GIVEN REQUEST
Begin with the first line of the material and copy each line word for word through the line that contains "PI = math.pi"; the pictures are left out.

COLLECTED DATA
== == ==
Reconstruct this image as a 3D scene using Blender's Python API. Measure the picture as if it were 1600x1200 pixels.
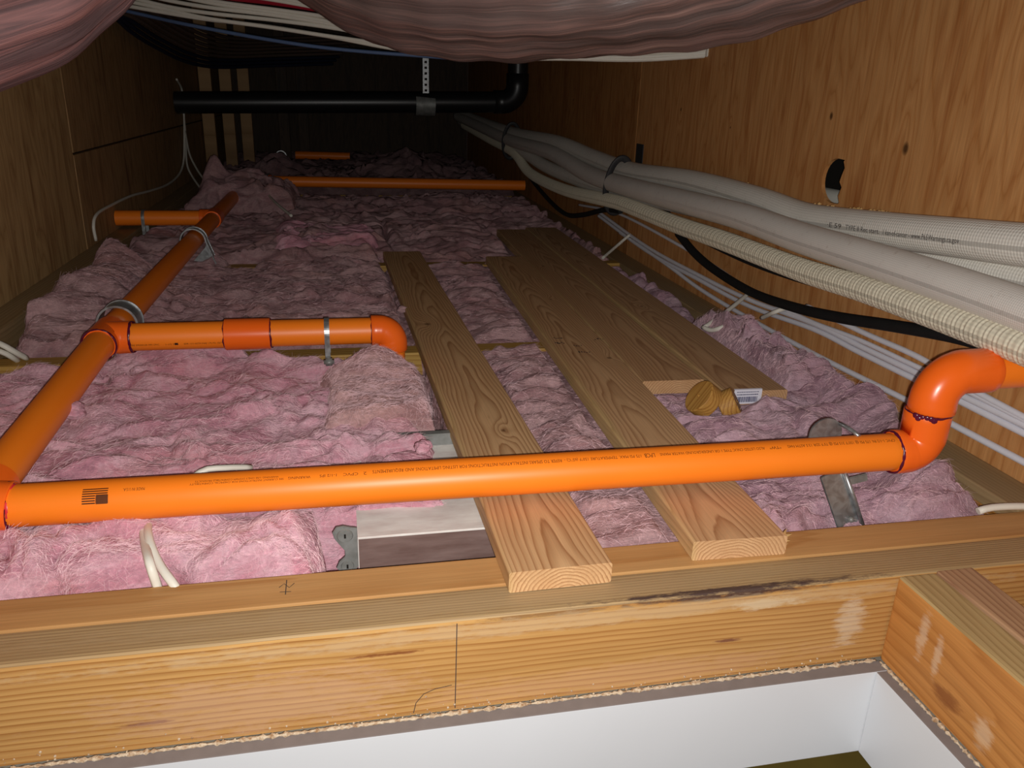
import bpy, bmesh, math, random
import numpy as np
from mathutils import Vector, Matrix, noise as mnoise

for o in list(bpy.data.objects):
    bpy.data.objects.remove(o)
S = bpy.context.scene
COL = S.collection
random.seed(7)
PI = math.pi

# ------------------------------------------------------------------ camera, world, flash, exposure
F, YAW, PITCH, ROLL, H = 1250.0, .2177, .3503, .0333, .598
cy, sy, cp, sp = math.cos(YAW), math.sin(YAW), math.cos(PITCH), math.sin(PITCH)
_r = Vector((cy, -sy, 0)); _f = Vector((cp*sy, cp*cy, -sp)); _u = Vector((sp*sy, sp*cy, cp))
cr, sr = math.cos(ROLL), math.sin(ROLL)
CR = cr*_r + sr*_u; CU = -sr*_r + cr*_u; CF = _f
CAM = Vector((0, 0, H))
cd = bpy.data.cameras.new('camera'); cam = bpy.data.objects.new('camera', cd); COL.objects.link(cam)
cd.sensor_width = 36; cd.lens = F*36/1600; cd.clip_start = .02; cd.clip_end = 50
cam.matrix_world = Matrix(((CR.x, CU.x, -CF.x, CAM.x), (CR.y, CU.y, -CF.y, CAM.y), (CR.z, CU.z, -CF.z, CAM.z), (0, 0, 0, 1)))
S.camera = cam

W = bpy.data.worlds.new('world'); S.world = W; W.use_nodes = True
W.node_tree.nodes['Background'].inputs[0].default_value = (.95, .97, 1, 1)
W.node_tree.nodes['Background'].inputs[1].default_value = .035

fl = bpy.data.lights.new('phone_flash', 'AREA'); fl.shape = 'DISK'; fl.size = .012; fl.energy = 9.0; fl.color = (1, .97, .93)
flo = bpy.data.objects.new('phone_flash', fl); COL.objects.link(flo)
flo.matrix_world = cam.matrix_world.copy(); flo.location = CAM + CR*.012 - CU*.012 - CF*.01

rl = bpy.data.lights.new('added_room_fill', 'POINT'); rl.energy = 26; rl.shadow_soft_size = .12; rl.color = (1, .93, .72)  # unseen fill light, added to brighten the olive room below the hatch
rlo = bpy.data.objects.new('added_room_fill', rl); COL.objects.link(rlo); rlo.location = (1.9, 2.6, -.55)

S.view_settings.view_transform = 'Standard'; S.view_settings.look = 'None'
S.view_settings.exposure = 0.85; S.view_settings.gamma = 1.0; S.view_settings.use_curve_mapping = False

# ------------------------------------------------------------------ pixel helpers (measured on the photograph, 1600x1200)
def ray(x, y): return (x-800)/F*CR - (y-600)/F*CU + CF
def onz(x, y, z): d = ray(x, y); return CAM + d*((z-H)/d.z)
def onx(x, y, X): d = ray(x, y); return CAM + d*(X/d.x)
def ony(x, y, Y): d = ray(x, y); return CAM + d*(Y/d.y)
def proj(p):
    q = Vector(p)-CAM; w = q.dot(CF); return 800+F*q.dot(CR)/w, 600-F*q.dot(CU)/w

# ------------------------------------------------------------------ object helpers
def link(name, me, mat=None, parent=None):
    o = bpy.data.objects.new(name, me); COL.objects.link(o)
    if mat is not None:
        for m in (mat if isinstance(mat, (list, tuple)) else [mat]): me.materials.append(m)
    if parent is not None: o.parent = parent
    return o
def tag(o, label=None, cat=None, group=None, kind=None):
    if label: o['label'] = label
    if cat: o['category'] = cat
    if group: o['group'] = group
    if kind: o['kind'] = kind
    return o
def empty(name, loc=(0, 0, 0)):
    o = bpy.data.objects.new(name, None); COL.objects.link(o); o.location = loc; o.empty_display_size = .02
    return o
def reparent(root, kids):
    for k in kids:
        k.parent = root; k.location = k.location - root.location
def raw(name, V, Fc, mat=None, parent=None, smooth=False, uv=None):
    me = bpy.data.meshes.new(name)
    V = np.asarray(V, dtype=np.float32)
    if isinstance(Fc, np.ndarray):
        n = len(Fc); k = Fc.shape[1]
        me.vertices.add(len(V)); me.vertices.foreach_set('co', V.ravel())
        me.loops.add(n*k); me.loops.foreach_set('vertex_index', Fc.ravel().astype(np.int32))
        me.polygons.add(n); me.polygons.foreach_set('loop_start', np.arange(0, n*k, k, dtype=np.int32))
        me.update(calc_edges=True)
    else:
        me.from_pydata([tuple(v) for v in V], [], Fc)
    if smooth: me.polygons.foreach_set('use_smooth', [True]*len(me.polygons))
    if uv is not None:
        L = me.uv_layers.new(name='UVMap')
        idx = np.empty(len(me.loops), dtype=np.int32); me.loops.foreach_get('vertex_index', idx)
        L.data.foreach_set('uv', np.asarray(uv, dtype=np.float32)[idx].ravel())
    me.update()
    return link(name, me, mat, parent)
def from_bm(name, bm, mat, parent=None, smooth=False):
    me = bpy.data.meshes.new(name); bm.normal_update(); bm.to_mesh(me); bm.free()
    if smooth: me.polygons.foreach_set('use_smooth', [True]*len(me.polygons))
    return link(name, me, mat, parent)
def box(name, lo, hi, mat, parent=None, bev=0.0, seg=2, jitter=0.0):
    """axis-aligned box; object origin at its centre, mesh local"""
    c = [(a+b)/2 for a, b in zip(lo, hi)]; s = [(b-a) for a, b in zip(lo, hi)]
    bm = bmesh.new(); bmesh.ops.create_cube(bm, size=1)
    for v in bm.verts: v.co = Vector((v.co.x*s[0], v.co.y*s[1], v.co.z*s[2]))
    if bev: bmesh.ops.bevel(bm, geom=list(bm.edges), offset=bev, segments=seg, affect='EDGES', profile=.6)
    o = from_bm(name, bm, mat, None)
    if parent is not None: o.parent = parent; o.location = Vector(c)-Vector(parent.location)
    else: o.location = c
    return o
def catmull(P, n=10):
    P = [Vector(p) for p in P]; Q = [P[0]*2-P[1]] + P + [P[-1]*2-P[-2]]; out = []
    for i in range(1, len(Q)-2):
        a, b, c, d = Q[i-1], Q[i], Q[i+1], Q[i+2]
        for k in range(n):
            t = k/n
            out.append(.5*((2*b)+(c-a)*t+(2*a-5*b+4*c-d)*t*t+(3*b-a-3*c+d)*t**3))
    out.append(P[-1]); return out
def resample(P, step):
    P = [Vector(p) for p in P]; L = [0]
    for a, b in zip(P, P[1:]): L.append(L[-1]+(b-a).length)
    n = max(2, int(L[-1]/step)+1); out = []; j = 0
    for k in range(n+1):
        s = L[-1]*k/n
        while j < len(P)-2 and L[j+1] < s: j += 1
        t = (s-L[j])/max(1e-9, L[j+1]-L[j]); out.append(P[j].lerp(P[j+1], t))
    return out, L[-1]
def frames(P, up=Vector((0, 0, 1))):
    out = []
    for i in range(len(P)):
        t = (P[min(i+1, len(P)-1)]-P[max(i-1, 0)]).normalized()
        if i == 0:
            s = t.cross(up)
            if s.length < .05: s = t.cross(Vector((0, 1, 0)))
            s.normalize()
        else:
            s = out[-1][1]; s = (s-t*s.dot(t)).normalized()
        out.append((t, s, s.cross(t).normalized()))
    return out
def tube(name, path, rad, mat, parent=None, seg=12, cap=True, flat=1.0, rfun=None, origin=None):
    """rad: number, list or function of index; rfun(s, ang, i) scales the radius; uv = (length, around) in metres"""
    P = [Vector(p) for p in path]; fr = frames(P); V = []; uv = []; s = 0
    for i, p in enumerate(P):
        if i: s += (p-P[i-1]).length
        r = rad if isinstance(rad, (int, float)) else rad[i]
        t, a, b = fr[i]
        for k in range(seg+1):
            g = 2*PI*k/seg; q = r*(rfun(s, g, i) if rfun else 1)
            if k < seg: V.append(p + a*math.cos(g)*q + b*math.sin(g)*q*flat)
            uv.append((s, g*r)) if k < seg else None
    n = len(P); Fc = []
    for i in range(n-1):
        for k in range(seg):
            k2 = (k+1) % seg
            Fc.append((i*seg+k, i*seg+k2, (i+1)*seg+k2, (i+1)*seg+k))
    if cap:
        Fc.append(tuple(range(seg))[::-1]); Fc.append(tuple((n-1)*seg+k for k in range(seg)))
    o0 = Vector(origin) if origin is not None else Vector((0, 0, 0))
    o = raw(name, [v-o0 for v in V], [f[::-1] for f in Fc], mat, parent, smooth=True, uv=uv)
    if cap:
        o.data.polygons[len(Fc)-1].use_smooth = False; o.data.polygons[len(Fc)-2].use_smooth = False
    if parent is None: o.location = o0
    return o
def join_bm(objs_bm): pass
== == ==
FINISHED EXERCISE
Reconstruct this image as a 3D scene using Blender's Python API. Measure the picture as if it were 1600x1200 pixels.
import bpy, bmesh, math, random
import numpy as np
from mathutils import Vector, Matrix, noise as mnoise

for o in list(bpy.data.objects):
    bpy.data.objects.remove(o)
S = bpy.context.scene
COL = S.collection
random.seed(7)
PI = math.pi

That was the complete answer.